Written exercise >>
Take every line from the listing below that contains "starting".

Rows >>
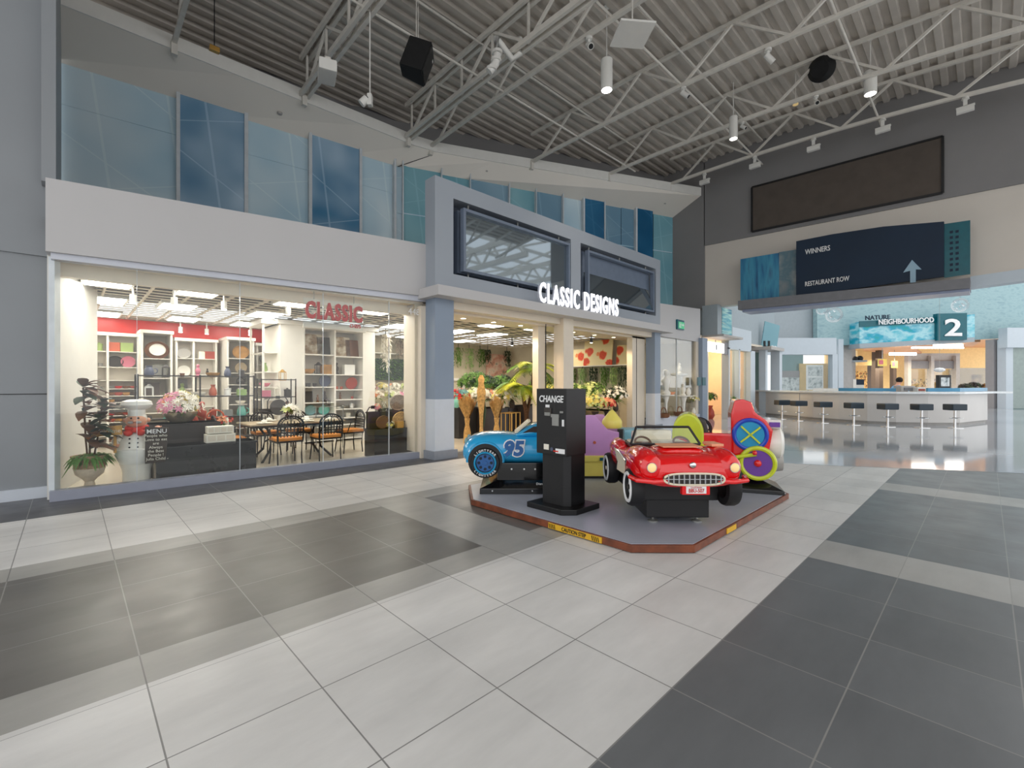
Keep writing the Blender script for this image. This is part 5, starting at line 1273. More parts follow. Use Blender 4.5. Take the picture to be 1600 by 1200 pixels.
g = MB().ball((-.045, -.135, .885), .035, sz=.6).ball((.045, -.135, .885), .035, sz=.6); g.build('moustache', 'gallery_grey', t, smooth=True)
MB().ball((0, -.15, .91), .024).build('nose', 'skin_tone', t, smooth=True)
for s in (-1, 1):
    MB().ball((s*.04, -.125, .945), .013).build('eye', 'black', t, smooth=True); MB().ball((s*.13, 0, .91), .03).build('ear', 'skin_tone', t, smooth=True)
MB().path([(.0, -.13, .78), (-.09, -.1, .80), (-.11, .02, .81), (0, .1, .81), (.11, .02, .81), (.09, -.1, .80), (0, -.13, .78)], .032, 8).ball((0, -.15, .775), .035).ball((-.07, -.15, .74), .045, sx=1.2).ball((.07, -.15, .74), .045, sx=1.2).build('scarf', 'scarf_red', t, smooth=True)
g = MB()
for x in (-.05, .04):
    for z_ in (.66, .60, .54): g.ball((x, -.165-.012*(z_ < .62), z_), .012)
g.build('buttons', 'black', t)
# arms with hands
MB().path([(-.15, -.02, .72), (-.22, -.08, .62), (-.20, -.16, .58)], .055, 10, .04).build('arm', 'ivory_gloss', t, smooth=True)
MB().path([(.15, -.02, .72), (.24, -.06, .70), (.26, -.10, .78)], .055, 10, .04).build('arm', 'ivory_gloss', t, smooth=True)
for sx_, cz in ((-.20, .57), (.26, .80)):
    g = MB().ball((sx_, -.175 if sx_ < 0 else -.12, cz), .038, sz=.8)
    for k in range(4): g.path([(sx_-.025+.017*k, (-.20 if sx_ < 0 else -.15), cz+.01), (sx_-.025+.017*k, (-.225 if sx_ < 0 else -.175), cz-.0), (sx_-.025+.017*k, (-.22 if sx_ < 0 else -.17), cz-.03+.004*(k % 2))], .0085, 6)
    g.path([(sx_+.035, -.17 if sx_ < 0 else -.12, cz+.015), (sx_+.045, -.2 if sx_ < 0 else -.15, cz+.02)], .009, 6)
    g.build('hand', 'skin_tone', t, smooth=True)
for s in (-1, 1): MB().ball((s*.08, -.07, .03), .07, sy=1.4, sz=.45).build('shoe', 'ivory_gloss', t, smooth=True)
MB().tube((-.20, -.20, .48), (-.20, -.20, .78), .018).build('sign_post', 'wood_sign', t)
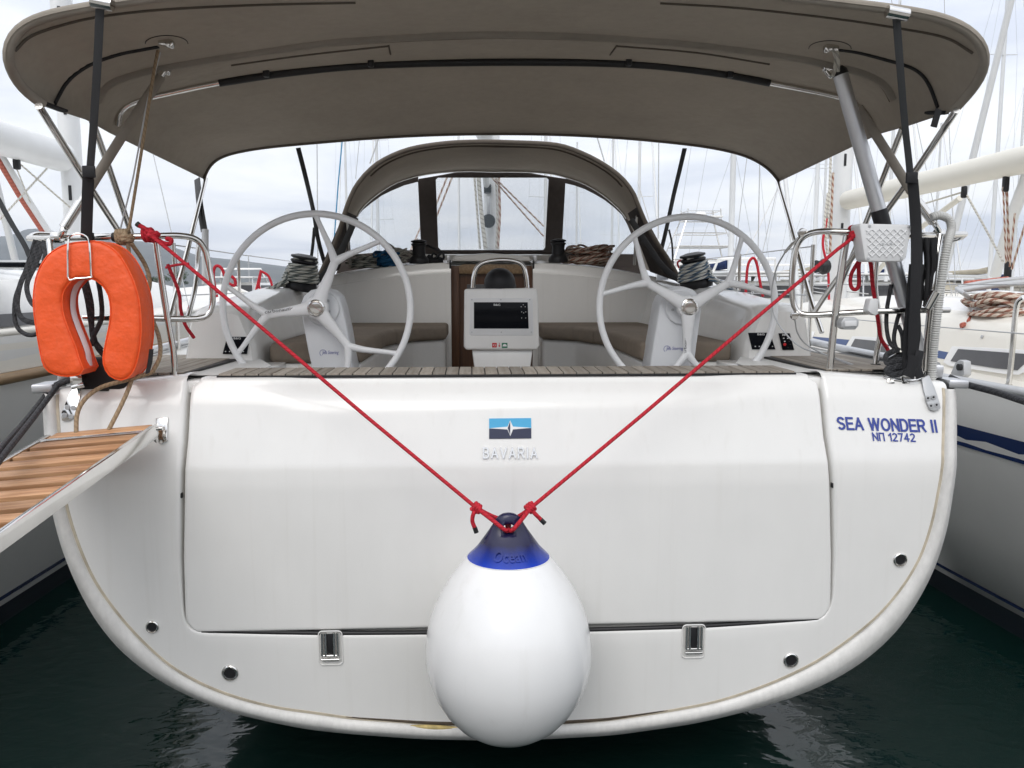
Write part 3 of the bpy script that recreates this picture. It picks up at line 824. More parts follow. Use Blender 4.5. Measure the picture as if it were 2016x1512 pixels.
STAIN = mat('rust_stain', (0.52, 0.40, 0.16), 0.6, var=0.3, vscale=25)
i0 = min(range(NU), key=lambda i: abs(INN[i].x-PT(800, 1430).x)); i1 = min(range(NU), key=lambda i: abs(INN[i].x-PT(905, 1432).x))
lo_, hi_ = min(i0, i1), max(i0, i1)
if hi_-lo_ > 1: mk_tube('stain', [at_y(INN[i].lerp(OUT[i], 0.16), -0.004) for i in range(lo_, hi_+1)], [0.002+0.009*math.sin(math.pi*k/(hi_-lo_)) for k in range(hi_-lo_+1)], STAIN, transom, 8)
# ================================================================== cockpit
SOLE = 1.02
bm = bmesh.new()
prism(bm, [Vector((x, y, SOLE-0.03)) for x, y in ((-1.3, 0.28), (1.3, 0.28), (1.3, 3.2), (-1.3, 3.2))], (0, 0, 0.03))
finish(bm, 'cockpit_sole', TEAKG, yacht)
mk_box('cockpit_aft_wall', (0, 0.31, 1.265), (2.5, 0.04, 0.50), GEL, yacht, bevel=0.01)
# low step mouldings beside the platform (white lips between teak and cockpit)
for s in (-1, 1):
    mk_prism('cockpit_corner', [Vector((s*x, y, SOLE)) for x, y in ((1.24, 0.30), (1.42, 0.30), (1.42, 0.82), (1.10, 0.82), (1.10, 0.62))], (0, 0, ZDECK-SOLE-0.004), GEL, yacht, 0.008)

# coamings: a raised moulding each side, rising forward; aft end carries instruments
def coaming(s):
    secs = []
    for Y, xo, xot, xi, xib, ztp in ((0.80, 1.60, 1.545, 1.30, 1.24, 1.775), (0.83, 1.60, 1.54, 1.285, 1.235, 1.792), (0.95, 1.60, 1.54, 1.28, 1.23, 1.802), (1.4, 1.62, 1.55, 1.29, 1.22, 1.835), (2.0, 1.64, 1.56, 1.30, 1.21, 1.875), (2.7, 1.65, 1.56, 1.30, 1.20, 1.91), (3.25, 1.65, 1.56, 1.28, 1.18, 1.935)):
        pts = [(xo, ZDECK+0.002), (xo-0.01, ZDECK+0.03), (xot+0.015, ztp-0.06), (xot, ztp-0.025), (xot-0.03, ztp-0.006), (xot-0.07, ztp), ((xot+xi)/2, ztp+0.003), (xi+0.04, ztp-0.003), (xi+0.012, ztp-0.014), (xi, ztp-0.04), (xib+0.01, 1.60), (xib, 1.45), (xib, SOLE)]
        secs.append([Vector((s*x, Y, z)) for x, z in pts])
    # rounded aft corner: pull the first section back along the aft end
    bm = bmesh.new(); vr = loft(bm, secs)
    # aft end face, leaning a little
    first = vr[0]
    cen = [bm.verts.new(Vector((v.co.x, 0.775, v.co.z)).lerp(Vector((s*1.42, 0.775, 1.58)), 0.08)) for v in first]
    for a, b, c, d in zip(first, first[1:], cen[1:], cen): bm.faces.new((a, b, c, d))
    bm.faces.new(cen)
    return finish(bm, 'coaming', GEL, yacht, 50)
coamL, coamR = coaming(-1), coaming(1)

# instrument panels on the aft ends of the coamings
def panel(px_pts, parent, name, Y=0.768, m=BLACKG):
    return mk_prism(name, [P(px, py, Y) for px, py in px_pts], (0, 0.006, 0), m, parent, 0.0015)
def on_panel_text(s, p0, p1, h, parent, Y=0.7655, m=PLW):
    a, b = P(p0[0], p0[1], Y), P(p1[0], p1[1], Y); up = Vector((0, 0, (P(p0[0], p0[1]-h, Y)-a).length))
    return text_on('marking', s, a, b-a, up, Vector((0, -0.0004, 0)), m, parent, bold=0.01)
pl = panel([(447, 663), (492, 663), (486, 697), (438, 697)], coamL, 'display')
on_panel_text('B&G', (460, 668), (474, 668), 4, pl)
for px in (444, 452, 479): mk_box('button', P(px, 692, 0.7665), (0.006, 0.003, 0.005), PLW, pl, bevel=0.0008)
pr = panel([(1473, 655), (1516, 655), (1527, 688), (1481, 688)], coamR, 'display')
on_panel_text('B&G', (1491, 660), (1505, 660), 4, pr)
for px in (1487, 1495, 1512, 1521): mk_box('button', P(px, 682, 0.7665), (0.006, 0.003, 0.005), PLW, pr, bevel=0.0008)
pk = panel([(1533, 656), (1555, 656), (1564, 689), (1541, 689)], coamR, 'keypad')
on_panel_text('B&G', (1540, 661), (1551, 661), 4, pk)
for px, py in ((1543, 666), (1551, 666), (1545, 672), (1554, 672), (1556, 678), (1552, 684)): mk_box('button', P(px, py, 0.7665), (0.008, 0.003, 0.005), PLW if (px+py) % 2 else BLACKP, pk, bevel=0.0008)
c = P(1545, 678, 0.767); mk_lathe('red_button', [(0.008, 0), (0.008, 0.002), (0, 0.003)], c, REDS, pk, (0, -1, 0), 12)
c = PZ(1565, 695, ZDECK+0.02); mk_lathe('deck_plate', [(0.06, 0), (0.06, 0.006), (0.05, 0.01), (0.04, 0.008), (0, 0.008)], c, STEEL, yacht, (0, 0, 1), 24)

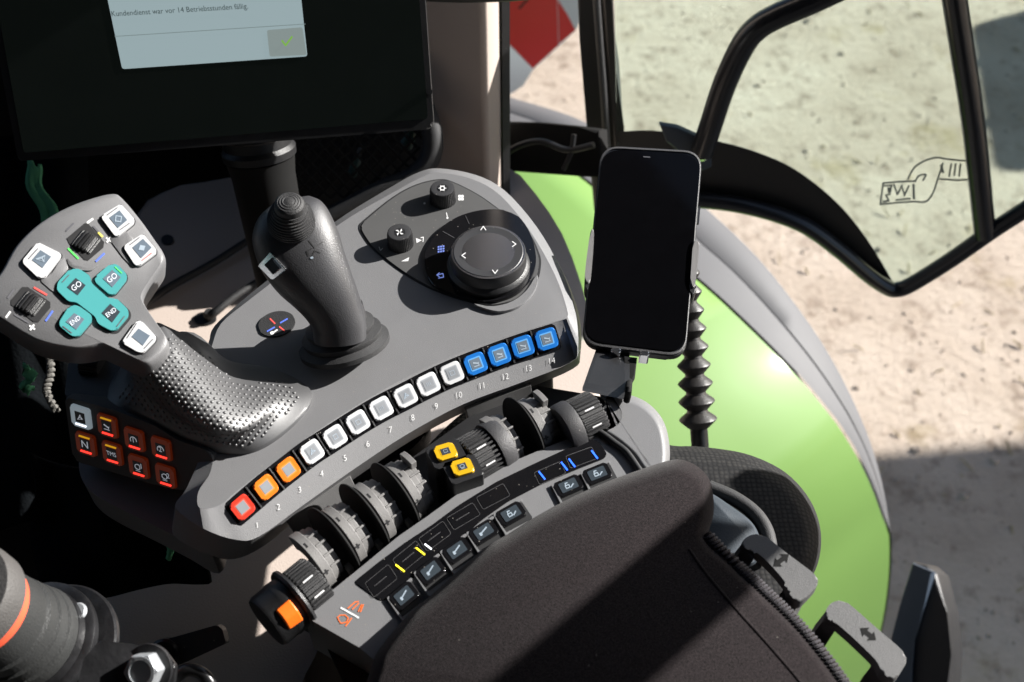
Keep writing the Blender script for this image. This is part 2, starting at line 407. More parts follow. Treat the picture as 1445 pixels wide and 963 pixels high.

Final result >>
Keep writing the Blender script for this image. This is part 5, starting at line 1273. More parts follow. Use Blender 4.5. Take the picture to be 1600 by 1200 pixels.
Keep writing the Blender script for this image. This is part 2, starting at line 407. More parts follow. Treat the picture as 1445 pixels wide and 963 pixels high.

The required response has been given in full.